En la procreación de Alejandro tiene especial protagonismo la magia. Los antiguos cultos mistéricos de la Hélade habían dado lugar a una alquimia de sangre escogida en sus progenitores.
Su padre, el rey Filipo II de Macedonia, provenía de una estirpe solar, entre cuyos ancestros mitológicos se contaba Hércules. El territorio de su reino se situaba al norte del Olimpo, la morada de los dioses griegos.

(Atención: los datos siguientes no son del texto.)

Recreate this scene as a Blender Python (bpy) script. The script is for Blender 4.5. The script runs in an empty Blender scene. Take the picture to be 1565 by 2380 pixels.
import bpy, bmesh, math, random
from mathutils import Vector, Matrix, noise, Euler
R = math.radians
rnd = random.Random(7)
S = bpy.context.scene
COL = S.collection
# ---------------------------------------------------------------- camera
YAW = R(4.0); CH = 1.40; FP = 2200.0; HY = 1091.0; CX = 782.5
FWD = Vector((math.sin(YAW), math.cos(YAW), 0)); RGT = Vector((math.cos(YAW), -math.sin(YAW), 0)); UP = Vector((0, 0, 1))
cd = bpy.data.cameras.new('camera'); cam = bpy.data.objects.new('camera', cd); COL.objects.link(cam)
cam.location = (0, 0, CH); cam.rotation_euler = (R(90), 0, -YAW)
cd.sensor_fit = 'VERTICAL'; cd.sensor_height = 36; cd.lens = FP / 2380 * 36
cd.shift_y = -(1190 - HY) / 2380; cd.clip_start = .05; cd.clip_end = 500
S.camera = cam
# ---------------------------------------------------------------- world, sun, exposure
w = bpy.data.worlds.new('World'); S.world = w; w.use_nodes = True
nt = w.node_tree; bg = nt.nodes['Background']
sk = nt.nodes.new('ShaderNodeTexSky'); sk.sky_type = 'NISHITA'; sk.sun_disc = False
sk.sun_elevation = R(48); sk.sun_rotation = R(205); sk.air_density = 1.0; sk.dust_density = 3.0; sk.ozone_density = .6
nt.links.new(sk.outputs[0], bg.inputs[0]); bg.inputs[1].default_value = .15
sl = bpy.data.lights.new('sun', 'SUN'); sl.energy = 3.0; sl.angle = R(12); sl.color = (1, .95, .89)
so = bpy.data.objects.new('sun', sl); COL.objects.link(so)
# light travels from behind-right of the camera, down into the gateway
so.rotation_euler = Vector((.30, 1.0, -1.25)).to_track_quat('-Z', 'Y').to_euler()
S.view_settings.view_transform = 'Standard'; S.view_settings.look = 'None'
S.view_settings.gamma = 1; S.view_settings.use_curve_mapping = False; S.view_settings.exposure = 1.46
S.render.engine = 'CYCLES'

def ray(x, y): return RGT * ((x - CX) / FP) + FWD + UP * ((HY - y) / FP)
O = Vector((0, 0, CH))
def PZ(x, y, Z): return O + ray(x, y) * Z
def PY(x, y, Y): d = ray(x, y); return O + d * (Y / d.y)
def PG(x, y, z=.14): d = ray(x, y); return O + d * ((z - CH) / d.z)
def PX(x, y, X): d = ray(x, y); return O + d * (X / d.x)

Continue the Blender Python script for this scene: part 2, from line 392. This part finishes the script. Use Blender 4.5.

En la ladera septentrional de este monte sagrado de 3.000 m de altura, la tradición situaba la residencia de las musas y la tumba de Orfeo, el dios músico, cuyos misterios constituyeron una de las más prestigiosas iniciaciones en la antigüedad.
En esta tierra prosperaron los macedonios, un pueblo dorio con rasgos étnicos bien definidos: complexión robusta, elevada estatura, cabellera rubia y ojos azules.
En el año 356 a.C., Filipo acudió a la isla de Samotracia, sede de los Misterios de los cabirios, adoradores de Hefestos, el dios herrero, y de las deidades enanas de la fertilidad, cuyos cultos se mezclaban con el de Dionisos.
El monarca macedonio fue recibido con los honores debidos a su prestigio e iniciado. Estos ritos perseguían la comunicación con los dioses luminosos del cielo y con los del inframundo a través del trance extático, que llegaba en la culminación de prácticas de sexualidad sagrada.
En el curso de estos cultos se invocaba a los antepasados en ceremonias protagonizadas por el fuego sagrado. Los oficiantes apagaban y encendían hogueras, alimentadas con lumbres llevadas desde el santuario del dios Apolo, en Delfos.
También veneraban al Sol subterráneo, simbolizado por las fraguas de Hefestos, el patrón de los metalúrgicos que Roma veneró en la imagen de Vulcano y en cuya tradición nació la alquimia.
Si a todo esto añadimos el culto a Dionisos –el dios de la fertilidad, la embriaguez y la locura sagrada, con su cortejo de sátiros y bacantes danzando al son de la flauta agreste–, es evidente que nos hallamos en un ambiente religioso en el cual la magia sexual no podía estar ausente.
En este escenario iluminado por las hogueras sacras y animado por la vibración febril de tambores y liras, Filipo quedó fascinado por una joven sacerdotisa de salvaje belleza que danzaba frenéticamente, con su cuerpo envuelto en serpientes.
Esta bacante ritual era Polixena, hija del difunto monarca Neptolemo I de Epiro, una tierra que oficiaba un antiguo culto tracio al dios mistérico Sabazio, ya asimilado por Dionisos, y que era célebre por el oráculo de Dodona.
La princesa Polixena también veneraba a Zeus-Amón, fusión del dios supremo del Olimpo griego con el del antiguo Egipto. Zeus representaba el aspecto temible del fuego celeste como portador del rayo, mientras que Amón-Ra (el Oculto), simbolizaba su aspecto luminoso como Sol benéfico.
También el linaje de esta sacerdotisa atesoraba una sangre real que se consideraba divina, porque se remontaba al semidiós Aquiles, cuyo hijo se había unido con Andrómaca, la viuda de Héctor, fundiendo la estirpe de origen celeste que reivindicaban los aqueos con la de los troyanos en la línea de sangre real de la princesa Polixena.
Nos encontramos, por tanto, en un importante lugar de poder, sede de cultos y ritos sexuales de la fertilidad, en el cual se conocieron estos dos iniciados en los antiguos misterios que se consideraban descendientes de deidades.